En Sicile, vers la même époque du printemps, Gylippe revint à Syracuse, amenant les renforts qu’il avait obtenus. Il convoqua les Syracusains et leur dit qu’il fallait équiper le plus de vaisseaux possible, pour tenter un combat naval ; que c’était le moyen d’accomplir un glorieux fait d’armes. Hermo-cratès se joignit à lui pour vaincre leur répugnance à se mesurer sur mer avec les Athéniens.

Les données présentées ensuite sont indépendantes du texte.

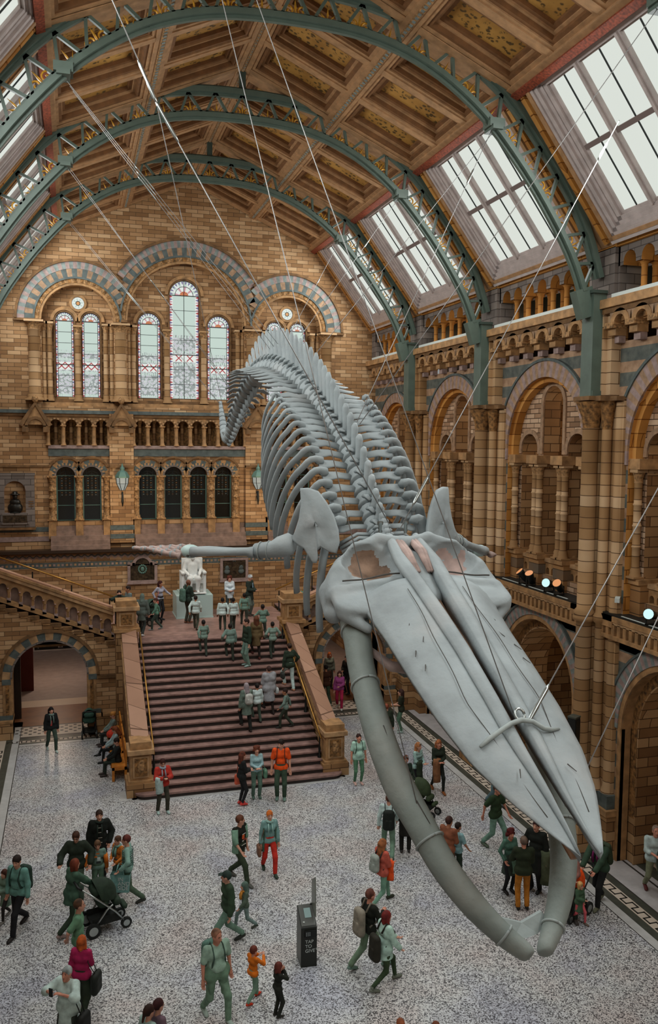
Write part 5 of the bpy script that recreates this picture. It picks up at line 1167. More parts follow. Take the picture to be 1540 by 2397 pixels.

Il leur représenta que, chez ces derniers la pratique de la mer n’était pas un héritage de leurs ancêtres ni une possession ancienne ; qu’ils étaient au contraire plus continentaux que les Syracusains; qu’ils n’étaient devenus marins que par circonstance et pour y avoir été forcés par les Mèdes ; que pour des hommes audacieux, comme les Athéniens, les ennemis les plus redoutables étaient ceux qui montraient une pareille audace ; que cette même terreur qu’ils inspiraient aux autres, moins par leurs forces réelles que par la hardiesse de leurs agressions, les Syracusains la leur inspireraient à leur tour ; qu’enfin s’ils avaient le courage d’opposer à la marine ennemie une résistance inattendue, nul doute que la surprise qui en résulterait ne compensât largement leur défaut d’expérience. Il les exhorta donc à faire sans hésiter l’épreuve de leurs forces maritimes.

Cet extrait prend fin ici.